Tuesday, December 7, 2010

Stop! Thief!


Recently, a lovely afternoon of bike-riding through the idyllic countryside surrounding Yangshuo was marred by a heinous act of crime.

Adam and I were peacefully navigating the tiny cement pathways that wind around farms and fields to the southwest of the city. We had just spent the day cycling out towards Moon Hill, a striking natural stone arch cut out of one of the numerous karst peaks rising out of the greenery.

I was riding in front on rickety one-speeds we rented from our guesthouse. My bike had a sluggish bell on front a makeshift basket on the back. I had my day bag stuffed in the little basket with my camera and journal tucked inside.

Suddenly, in the blink of an eye that seemed too short to contain all that it did, I heard a zooming approach me from behind and shake my bike and produce a sharp ripping sound as a scooter screamed past me and jerked my bike a bit off balance.

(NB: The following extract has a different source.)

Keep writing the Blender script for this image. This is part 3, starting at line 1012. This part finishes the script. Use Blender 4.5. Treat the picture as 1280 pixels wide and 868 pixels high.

Not 'til the two teenage boys on the scooter were about 15 feet past me did I realize what had just happened. The little punk on the back had snatched my bag as his buddy gunned it past me, but had failed to actually steal it thanks to the fact that I had the foresight to wrap the strap around my bicycle seat.

The strap catching produced the ripping sound I heard and the jerking off the bike. I didn't fall over, but stopped when I realized what happened and put my bag back in the basket and screamed threats and obscenities at the kid as he smirked at me as he was fading into the distance.

What really got at me, beyond the fact that a little fucker on a scooter nearly took off with my camera with hundreds of pictures on it and my journal with months worth of thoughts and observations and activies was that look on his face.

It was the look that said it was just a game to him. What would've been a near catastrophic loss to me would've been something fun for him, something funny he did to a stupid foreigner he could laugh about with his pimple-ridden buddies, and the fact that he didn't get away with the bag meant nothing to him and that smirk told me he'd probably just get the next one.

I was irate, I wanted to hunt him down and pulverize his skull with my bare hands. I didn't even realize which way he and his friend went off at the next fork in the road because I was too busy getting my bearings back, but the rest of the ride I thought only of violent fantasies that involved me running into him further down the trail, or me re-working the moments of the actually attempted robbery.

Here are some highlights of my fantasies of vengeance, which quite fortunately for him - and me, as I would've surely wound up in a Chinese prison cell had I gone through with any - didn't come true:

1. My reflexes were like a cat's and I recognized the threat of theft as soon as I heard the buzz of the scooter approaching and before the pair on the scooter can zoom by me I throw my left elbow out and knock the passenger off to the ground. As he is stumbling to his feet with a bloody face I knock his teeth out with a punch and then turn to his buddy, the driver, who by now has turned around to try to help his friend. I pull him off the bike and kick him off the cement path down to the farmland a few feet below.

2. The little punk grabs my bag, but I leap off my bike and grab a nearby rock (or my folding pocket knife) and pelt him square in the back of the skull so he falls off and drops my bag. I retrieve my bag, and then continue to the violence described above.

3. The little punk grabs my bag, but I leap off my bike and snatch the scooter of a local farmer and run them down. The kid sees that I'm crazy enough to be scared of, and throws my bag away hoping it will distract me. I scoop up my bag, and continue chasing them until I can knock the passenger off. Proceed with violence described above.

4. Recognizing the kid in town, on a crowded street where I couldn't just start pounding him, but where I could order a dish with the most peppers I could find, I walk over towards him and "accidently" trip and smash the fiery dish into his eyes, curtly "apologize" and walk away while he is writhing in pain on the cobbled stone sidewalk.
All above instances except for the last one, with other variations that involve me hitting the driver's hand with a rock so he fucks up the steering and crashes, and so on and so on, would naturally end with me ghost-riding his scooter into a ditch or throwing a match into his tank or otherwise wrecking his ride, and spitting in their beaten faces and then taking the money out of their pockets and ripping it to shreds and smothering it into their bloody faces along with the spit.

Of course, the best part of the story is that the little fuckers didn't get away with my shit and none of the above had to happen. I guess I'm lucky I had the foresight to wrap the strap around my seat, though I never really thought anyone would try to steal it.

A lesson learned indeed, almost the hard way.